関経連会長続投、寄付金出せない前代未聞の財界トップ

 関西経済連合会の会長職を、関西電力の森詳介会長(72)が任期満了となる5月以降も務めることになった。関電は大赤字で、料金値上げ問題から寄付金を電力原価に含めることができなくなった。古い財界関係者は「ほかの企業に会長職を譲るのが筋」と予測したが、異なる結果に。プロジェクトの寄付金集めの際、筆頭を務めて“奉加帳”を回すのが関経連会長会社の重要な仕事だが、それができない会長を頂くことになったわけで、「前代未聞の財界トップ」(財界OB)と嘆く声が聞こえている。

問題となる「奉加帳」


関西電力本社
 続投宣言は3月11日の記者会見だった。森会長は「副会長の皆さんから続投の要請を受けた」と説明したが、「関電側が次に依頼することをしなかっただけ」と解説する向きもある。

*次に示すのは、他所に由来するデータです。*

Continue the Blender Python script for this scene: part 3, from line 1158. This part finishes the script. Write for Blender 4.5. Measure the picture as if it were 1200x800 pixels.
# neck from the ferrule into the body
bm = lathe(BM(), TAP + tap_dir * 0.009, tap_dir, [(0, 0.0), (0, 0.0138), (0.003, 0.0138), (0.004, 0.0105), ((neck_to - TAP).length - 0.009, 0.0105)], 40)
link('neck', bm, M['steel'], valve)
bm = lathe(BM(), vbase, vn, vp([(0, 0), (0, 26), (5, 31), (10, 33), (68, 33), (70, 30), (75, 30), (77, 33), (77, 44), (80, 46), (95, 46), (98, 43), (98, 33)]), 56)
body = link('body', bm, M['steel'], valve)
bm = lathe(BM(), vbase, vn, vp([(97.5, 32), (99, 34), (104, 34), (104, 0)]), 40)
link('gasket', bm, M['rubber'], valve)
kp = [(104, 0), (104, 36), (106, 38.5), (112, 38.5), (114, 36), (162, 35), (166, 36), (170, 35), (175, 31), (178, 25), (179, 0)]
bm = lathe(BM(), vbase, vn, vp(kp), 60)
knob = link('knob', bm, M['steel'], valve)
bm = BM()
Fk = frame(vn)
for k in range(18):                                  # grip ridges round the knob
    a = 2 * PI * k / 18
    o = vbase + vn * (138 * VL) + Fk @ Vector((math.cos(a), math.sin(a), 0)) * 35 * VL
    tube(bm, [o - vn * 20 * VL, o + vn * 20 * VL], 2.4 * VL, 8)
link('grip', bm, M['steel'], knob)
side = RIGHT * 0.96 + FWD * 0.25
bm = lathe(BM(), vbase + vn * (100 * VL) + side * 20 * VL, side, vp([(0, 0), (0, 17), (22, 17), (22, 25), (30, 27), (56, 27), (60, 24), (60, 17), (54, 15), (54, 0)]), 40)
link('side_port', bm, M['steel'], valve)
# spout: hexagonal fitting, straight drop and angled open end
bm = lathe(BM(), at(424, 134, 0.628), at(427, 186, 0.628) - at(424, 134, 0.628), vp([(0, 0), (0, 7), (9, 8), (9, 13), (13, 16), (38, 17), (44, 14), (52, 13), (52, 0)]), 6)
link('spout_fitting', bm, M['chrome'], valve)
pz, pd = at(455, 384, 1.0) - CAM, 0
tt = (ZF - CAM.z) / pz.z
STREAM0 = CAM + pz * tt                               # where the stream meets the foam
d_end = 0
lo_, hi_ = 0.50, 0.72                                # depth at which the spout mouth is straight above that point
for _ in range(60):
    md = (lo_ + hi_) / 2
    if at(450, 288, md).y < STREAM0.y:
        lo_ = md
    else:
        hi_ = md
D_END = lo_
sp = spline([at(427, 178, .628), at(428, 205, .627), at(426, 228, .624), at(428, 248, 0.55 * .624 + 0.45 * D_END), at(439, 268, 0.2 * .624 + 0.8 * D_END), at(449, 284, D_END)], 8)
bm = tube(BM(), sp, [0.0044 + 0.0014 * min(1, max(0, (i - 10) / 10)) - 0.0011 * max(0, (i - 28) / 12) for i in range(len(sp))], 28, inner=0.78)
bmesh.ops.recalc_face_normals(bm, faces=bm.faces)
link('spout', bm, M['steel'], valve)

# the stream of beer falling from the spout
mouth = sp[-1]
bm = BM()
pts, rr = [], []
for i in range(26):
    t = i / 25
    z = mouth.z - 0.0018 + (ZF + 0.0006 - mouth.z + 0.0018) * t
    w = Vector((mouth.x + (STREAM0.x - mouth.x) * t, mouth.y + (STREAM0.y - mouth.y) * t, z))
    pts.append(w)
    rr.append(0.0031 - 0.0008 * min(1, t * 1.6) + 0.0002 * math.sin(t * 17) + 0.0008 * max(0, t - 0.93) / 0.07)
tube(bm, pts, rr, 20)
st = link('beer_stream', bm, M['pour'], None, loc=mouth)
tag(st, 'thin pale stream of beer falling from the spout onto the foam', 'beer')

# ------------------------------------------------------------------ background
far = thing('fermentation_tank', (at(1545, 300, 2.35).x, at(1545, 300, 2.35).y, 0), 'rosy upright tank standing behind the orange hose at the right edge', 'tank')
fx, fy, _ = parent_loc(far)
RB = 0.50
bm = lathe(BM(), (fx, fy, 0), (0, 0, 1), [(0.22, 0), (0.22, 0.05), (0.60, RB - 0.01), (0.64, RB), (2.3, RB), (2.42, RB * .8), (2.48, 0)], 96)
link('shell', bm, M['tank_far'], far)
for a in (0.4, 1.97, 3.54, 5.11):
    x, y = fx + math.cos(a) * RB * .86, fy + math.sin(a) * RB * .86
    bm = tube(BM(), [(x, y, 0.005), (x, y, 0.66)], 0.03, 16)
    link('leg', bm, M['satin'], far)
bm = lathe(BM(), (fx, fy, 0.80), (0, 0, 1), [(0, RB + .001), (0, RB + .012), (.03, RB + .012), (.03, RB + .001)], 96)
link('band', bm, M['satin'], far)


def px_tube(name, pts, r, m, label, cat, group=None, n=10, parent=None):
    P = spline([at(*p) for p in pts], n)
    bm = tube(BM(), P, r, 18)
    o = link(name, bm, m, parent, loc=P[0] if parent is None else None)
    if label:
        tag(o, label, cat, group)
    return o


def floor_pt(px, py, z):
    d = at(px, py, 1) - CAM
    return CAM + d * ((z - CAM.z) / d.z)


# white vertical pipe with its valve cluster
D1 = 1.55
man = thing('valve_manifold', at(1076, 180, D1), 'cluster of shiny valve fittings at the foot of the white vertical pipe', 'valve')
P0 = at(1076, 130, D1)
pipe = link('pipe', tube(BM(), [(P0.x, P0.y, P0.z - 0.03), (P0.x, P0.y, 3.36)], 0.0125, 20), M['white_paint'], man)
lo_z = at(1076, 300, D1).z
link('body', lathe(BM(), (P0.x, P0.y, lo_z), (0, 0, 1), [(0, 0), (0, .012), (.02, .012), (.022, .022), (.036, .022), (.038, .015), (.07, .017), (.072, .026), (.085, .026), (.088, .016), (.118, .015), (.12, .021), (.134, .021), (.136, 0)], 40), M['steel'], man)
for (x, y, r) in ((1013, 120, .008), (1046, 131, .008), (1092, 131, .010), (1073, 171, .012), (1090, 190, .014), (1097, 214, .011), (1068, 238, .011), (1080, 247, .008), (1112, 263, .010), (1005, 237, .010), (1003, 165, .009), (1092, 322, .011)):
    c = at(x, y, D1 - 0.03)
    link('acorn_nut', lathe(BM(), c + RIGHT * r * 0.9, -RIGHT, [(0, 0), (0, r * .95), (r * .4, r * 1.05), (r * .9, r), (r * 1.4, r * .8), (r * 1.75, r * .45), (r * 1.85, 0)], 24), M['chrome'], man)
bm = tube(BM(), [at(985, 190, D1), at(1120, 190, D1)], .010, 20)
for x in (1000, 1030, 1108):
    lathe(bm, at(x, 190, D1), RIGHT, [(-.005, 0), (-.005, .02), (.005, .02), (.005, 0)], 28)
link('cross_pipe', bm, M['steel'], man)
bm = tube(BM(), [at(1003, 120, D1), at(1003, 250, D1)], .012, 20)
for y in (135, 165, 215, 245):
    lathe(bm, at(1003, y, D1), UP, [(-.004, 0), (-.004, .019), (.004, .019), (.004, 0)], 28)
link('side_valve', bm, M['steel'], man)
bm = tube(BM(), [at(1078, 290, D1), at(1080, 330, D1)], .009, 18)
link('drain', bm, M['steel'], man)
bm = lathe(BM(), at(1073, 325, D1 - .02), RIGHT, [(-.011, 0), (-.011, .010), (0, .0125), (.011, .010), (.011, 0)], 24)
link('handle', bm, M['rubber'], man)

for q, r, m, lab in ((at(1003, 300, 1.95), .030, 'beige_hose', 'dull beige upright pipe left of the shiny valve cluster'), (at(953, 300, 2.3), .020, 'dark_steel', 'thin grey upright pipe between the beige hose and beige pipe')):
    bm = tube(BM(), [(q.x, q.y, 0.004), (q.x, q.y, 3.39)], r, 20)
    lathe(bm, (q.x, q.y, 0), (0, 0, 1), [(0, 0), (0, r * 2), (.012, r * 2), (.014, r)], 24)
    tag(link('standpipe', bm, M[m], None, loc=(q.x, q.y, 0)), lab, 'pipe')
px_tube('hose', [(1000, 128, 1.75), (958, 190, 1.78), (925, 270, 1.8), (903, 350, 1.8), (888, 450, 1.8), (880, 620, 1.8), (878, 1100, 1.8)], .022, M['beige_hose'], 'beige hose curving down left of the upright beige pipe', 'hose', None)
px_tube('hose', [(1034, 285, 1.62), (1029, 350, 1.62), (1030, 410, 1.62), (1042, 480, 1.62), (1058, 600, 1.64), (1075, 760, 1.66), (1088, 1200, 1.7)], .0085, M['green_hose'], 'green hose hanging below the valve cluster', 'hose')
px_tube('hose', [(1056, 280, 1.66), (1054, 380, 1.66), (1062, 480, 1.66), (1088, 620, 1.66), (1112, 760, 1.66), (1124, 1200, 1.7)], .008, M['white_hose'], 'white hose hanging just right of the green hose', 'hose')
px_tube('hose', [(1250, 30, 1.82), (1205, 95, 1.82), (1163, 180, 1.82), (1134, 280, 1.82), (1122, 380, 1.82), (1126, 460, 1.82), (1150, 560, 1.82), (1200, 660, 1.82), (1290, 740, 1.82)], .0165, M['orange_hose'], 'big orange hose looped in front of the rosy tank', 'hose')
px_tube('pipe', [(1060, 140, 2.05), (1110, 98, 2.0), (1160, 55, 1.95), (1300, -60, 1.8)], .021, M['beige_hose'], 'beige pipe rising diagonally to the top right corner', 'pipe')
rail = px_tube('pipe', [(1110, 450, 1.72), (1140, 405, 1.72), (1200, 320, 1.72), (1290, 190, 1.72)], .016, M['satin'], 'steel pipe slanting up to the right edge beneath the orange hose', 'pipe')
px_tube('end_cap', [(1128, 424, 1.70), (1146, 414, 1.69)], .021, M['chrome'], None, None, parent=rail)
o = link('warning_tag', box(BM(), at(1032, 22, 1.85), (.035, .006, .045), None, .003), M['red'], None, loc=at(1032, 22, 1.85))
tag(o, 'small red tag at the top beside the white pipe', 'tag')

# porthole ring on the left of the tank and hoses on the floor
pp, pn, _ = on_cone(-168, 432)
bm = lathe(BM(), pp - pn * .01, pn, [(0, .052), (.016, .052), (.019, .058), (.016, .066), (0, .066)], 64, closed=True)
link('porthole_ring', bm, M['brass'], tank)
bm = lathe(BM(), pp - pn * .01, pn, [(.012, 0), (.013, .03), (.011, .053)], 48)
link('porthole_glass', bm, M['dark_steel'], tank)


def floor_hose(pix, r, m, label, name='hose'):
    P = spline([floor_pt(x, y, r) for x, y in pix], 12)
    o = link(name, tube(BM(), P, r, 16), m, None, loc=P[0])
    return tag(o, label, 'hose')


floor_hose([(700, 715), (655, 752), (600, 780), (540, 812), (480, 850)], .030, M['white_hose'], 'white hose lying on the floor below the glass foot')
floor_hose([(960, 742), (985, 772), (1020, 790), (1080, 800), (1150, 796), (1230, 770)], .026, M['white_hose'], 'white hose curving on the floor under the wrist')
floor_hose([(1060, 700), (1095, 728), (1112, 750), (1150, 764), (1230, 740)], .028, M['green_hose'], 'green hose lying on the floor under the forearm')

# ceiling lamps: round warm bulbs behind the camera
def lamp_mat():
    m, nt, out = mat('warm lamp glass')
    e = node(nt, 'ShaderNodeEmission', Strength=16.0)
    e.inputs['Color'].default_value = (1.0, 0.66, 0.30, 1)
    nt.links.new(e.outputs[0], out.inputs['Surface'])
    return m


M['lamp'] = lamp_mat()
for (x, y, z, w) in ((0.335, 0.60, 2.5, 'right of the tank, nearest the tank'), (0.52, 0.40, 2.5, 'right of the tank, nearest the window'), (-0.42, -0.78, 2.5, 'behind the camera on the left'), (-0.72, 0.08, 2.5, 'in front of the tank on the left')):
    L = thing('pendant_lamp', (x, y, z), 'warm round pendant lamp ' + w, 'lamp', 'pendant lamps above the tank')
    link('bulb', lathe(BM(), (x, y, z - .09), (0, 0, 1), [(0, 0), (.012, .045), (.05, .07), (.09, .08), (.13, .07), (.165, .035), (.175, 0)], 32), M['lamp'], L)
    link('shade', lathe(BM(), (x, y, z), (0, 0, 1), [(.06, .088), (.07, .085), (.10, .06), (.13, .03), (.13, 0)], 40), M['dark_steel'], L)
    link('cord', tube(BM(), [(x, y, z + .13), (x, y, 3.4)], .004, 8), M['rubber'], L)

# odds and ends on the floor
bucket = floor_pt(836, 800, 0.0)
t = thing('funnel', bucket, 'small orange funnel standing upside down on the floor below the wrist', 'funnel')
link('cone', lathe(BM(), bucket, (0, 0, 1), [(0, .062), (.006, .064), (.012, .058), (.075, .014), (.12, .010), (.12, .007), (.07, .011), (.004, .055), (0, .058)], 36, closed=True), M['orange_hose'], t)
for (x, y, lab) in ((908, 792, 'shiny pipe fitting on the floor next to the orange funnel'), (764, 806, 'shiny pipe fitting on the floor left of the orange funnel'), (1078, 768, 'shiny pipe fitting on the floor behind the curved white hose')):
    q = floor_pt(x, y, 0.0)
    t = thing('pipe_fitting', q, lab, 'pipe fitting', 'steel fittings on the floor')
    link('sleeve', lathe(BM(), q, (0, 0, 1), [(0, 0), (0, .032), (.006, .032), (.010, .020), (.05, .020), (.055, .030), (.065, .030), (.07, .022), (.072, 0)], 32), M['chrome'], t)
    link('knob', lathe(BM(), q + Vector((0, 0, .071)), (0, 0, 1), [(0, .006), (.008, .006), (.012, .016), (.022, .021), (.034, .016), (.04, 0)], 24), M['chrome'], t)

 森氏は2011年5月から関経連会長を務めている。任期は2年で、交代するとすれば今年5月は切りがいい。だが、関電側は「最低2期4年やるのが通例」(40代社員)と説明することが多く、続投する土壌作りに必死だった。

 だが、かつて2年で譲った関経連会長はいたし、なにより、大赤字の会社が資金負担が大きい財界トップを務めることは、一般人には理解しにくい。

 実際、関西企業はいま、“奉加帳”の問題を心配している。

 関西国際空港やスパコンの京など関西プロジェクトに対して、関西企業には出資や寄付の依頼がある。その取りまとめをするのが関経連会長会社だ。